The Trip as it became ‘affectionately’ known in the Miller household was a plan hatched some 3 or 4 years prior to us setting off in April of 2015. Everything was geared toward The Trip as we planned, saved and created space in our lives to take 6 months off to travel around this vast and wonderful country.

It was to be an adventure filled, life-changing, family bonding experience. A chance for Jane and I to reflect on where we’re at in our lives and begin to make plans the future, free of the day-to-day grind of work, school, sport and social commitments. For our children it was the chance for an experiential education, to get real-world knowledge of places, names and events they may encounter as they make their way through their schooling. We also wanted to show them there’s a big world of opportunities out beyond the Adelaide Hills where we live.

How was it, did it live up to your expectations?
Leaving with such high hopes we could have easily been let down, thankfully we weren’t, The Trip gave us everything we expected and more. It was simply brilliant, mind expanding and as Jane so beautify puts it “heart opening”. Expectations met and then some!

We travelled 22,000kms across wide-open roads, heavily corrugated dirt roads and bush tracks to visit 52 destinations across 169days. From Mylor to Broken Hill, along the Darling River to Bourke, Lightning Ridge then up the Queensland coast to Cairns. We then followed the Savannah Way to Broome, via places including Undara Volcanic National Park, Normanton, Boodjamulla National Park, Seven Emu Station, Kakadu, Darwin, Keep River National Park, Lake Argyle and 3 weeks on the Gibb River Road in the Kimberley. Then down the west coast of Australia to Karijini National Park, Dampier, Ningaloo Reef, Shark Bay, Geraldton, Perth Walpole, Albany, Esperance and many stops in between. Finally, home across the Nullarbor.

Experiencing breath-taking country, walking through lush tropical rainforests and across arid deserts, hiking rugged gorges and old forests, and witnessing some stunning coastline. We canoed, snorkeled and swam in emerald green gorges, natural springs and incredible coral reefs on both the east and west coasts. Most mornings we woke to magnificent sunrises over looking muddy rivers, red dirt, mulga country, windswept dunes and sparkling forests.

We met many interesting people and experienced numerous historical places, but most profound of all was the time spent gaining a first-hand perspective of the culture and contribution of our nations first people. Leaving with an overwhelming sense of admiration of their connection to country, their practical knowledge and ability to keep surviving and in parts, thriving against some incredible odds.
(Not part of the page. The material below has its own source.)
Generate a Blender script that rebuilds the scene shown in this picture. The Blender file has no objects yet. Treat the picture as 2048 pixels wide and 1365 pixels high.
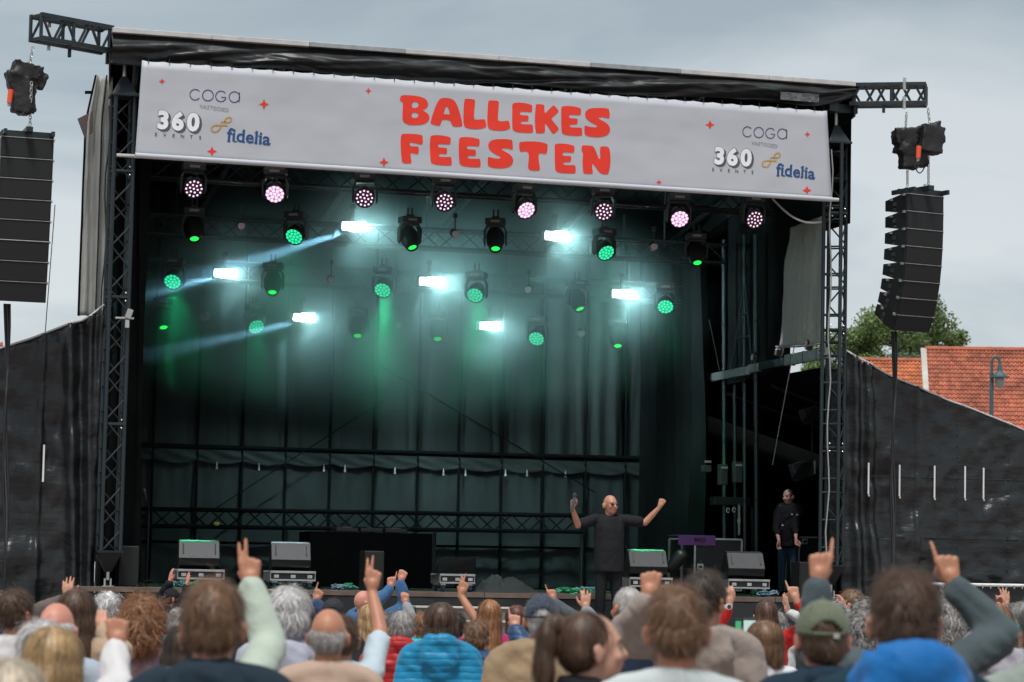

When you strip your life back to the essentials you’re able to exist with a lightness and freedom, allowing space and time to just be and be totally focused on that moment. In fact, it’s the first time in my life a day felt like 24 hours and a week a full 7 days, time slowed as each minute was experienced. Sleeping in a tent you’re completely immersed in the natural world, your senses tingle, arriving at your next destination without much idea of what to expect builds anticipation and excitement. You feel alive!

Of course there were ups and downs, it wasn’t all easy sailing, at times it was really hard going. When the wind is blowing a gale and you’re hoping the pegs will hold, or the rain is relentless and starting to seep through the canvas. All you want is some warmth and a solid structure around you, especially after the second or third night of no sleep!

Fortunately though, those days and nights were few and far between, and when things got a little tough we were soon rewarded by the places we were in. It was almost like the more difficult the journey, the more stunningly beautiful the destination. For example, the 6 hours to travel 200kms across a crazily corrugated dirt road to reach the Mitchell River campground in the Kimberley tested both man and machine, but once you start the 8km return hike to Mitchell Falls and arrive at the falls themselves you’re lost for words. It’s awe inspiring.

I could happily go on for pages, but generally in normal conversation people are starting to look for the toilets or changing the subject by now – so I’ll wrap it up.

The six months have created life-long memories for the four of us, the effects of which will continue to emanate for many years to come. Our intentions have been reset, plans for our future made – part of which is displayed on this and the other Insync Collective websites, and we look forward with great anticipation of the adventures ahead.